Drayton (1613) in his _Poly-olbion_, iii., in connexion with the river Dee,
speaks of--
"Th' anatomised fish, and fowls from planchers sprung,"
to which a note is appended in Southey's edition, p. 609., that such fowls
were "_barnacles_, a bird breeding upon old ships." In the _Entertaining
Library_, "Habits of Birds," pp. 363-379., the whole story of this
extraordinary instance of ignorance in natural history is amply developed.
The barnacle shells which I once saw in a sea-port, attached to a vessel
just arrived from the Mediterranean, had the brilliant appearance, at a
distance, of flowers in bloom[1]; the foot of the _Lepas anatifera_
(Linnaeus) appearing to me like the stalk of a plant growing from the ship's
side: the shell had the semblance of a calyx, and the flower consisted of
the fingers (_tentacula_) of the shell-fish, "of which twelve project in an
elegant curve, and are used by it for making prey of small fish." The very
ancient error was to mistake the foot of the shell-fish for the neck of a
goose, the shell for its head, and the _tentacula_ for a tuft of feathers.
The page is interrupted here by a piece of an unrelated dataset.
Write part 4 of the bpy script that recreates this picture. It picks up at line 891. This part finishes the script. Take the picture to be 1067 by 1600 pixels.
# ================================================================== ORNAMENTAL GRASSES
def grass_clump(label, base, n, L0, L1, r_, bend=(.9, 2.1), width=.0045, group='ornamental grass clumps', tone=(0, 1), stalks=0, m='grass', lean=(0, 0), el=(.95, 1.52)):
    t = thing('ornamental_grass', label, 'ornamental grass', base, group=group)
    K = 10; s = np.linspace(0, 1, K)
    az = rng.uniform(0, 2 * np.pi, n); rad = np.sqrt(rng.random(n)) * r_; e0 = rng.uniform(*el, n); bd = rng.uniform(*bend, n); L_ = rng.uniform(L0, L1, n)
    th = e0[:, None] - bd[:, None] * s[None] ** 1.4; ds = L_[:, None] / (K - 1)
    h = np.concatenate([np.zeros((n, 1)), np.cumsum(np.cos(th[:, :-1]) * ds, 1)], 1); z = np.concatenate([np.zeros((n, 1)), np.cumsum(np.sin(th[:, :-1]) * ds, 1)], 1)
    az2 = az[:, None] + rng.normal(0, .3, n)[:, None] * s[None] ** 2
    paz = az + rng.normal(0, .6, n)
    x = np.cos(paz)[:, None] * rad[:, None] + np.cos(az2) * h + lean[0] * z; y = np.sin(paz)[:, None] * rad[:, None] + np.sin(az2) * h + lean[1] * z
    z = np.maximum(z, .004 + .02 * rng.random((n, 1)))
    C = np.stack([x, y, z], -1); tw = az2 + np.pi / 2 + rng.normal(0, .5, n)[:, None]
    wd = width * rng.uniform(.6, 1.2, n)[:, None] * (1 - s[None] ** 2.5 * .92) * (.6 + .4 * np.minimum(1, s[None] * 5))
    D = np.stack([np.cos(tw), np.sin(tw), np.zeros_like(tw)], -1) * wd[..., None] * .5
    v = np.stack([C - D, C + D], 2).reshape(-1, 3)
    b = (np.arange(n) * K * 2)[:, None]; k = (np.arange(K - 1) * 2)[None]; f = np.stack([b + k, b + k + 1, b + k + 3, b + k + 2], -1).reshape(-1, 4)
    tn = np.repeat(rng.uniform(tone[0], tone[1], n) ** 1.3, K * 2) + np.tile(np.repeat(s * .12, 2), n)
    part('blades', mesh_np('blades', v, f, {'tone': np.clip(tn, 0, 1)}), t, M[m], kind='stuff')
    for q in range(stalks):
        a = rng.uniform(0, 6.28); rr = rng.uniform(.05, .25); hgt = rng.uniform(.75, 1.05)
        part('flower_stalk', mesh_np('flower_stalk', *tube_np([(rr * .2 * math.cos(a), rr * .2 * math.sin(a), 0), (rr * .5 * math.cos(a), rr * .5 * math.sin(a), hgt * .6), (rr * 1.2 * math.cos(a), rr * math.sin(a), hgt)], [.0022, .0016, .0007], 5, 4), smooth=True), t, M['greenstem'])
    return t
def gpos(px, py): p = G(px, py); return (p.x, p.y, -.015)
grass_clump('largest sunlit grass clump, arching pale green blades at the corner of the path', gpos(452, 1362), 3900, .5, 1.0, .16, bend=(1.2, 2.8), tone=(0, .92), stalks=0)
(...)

As to the body, _non est inventus_. The Barnacle Goose is a well-known
bird: and these shell-fish, bearing, as seen out of the water, resemblance
to the goose's neck, were ignorantly, and without investigation, confounded
with geese themselves, an error into which Albertus Magnus (d. 1280) did
not fall, and in which Pope Pius II. proved himself infallible.
Nevertheless, in France, the Barnacle Goose may be eaten on fast-days by
virtue of this old belief in its marine origin.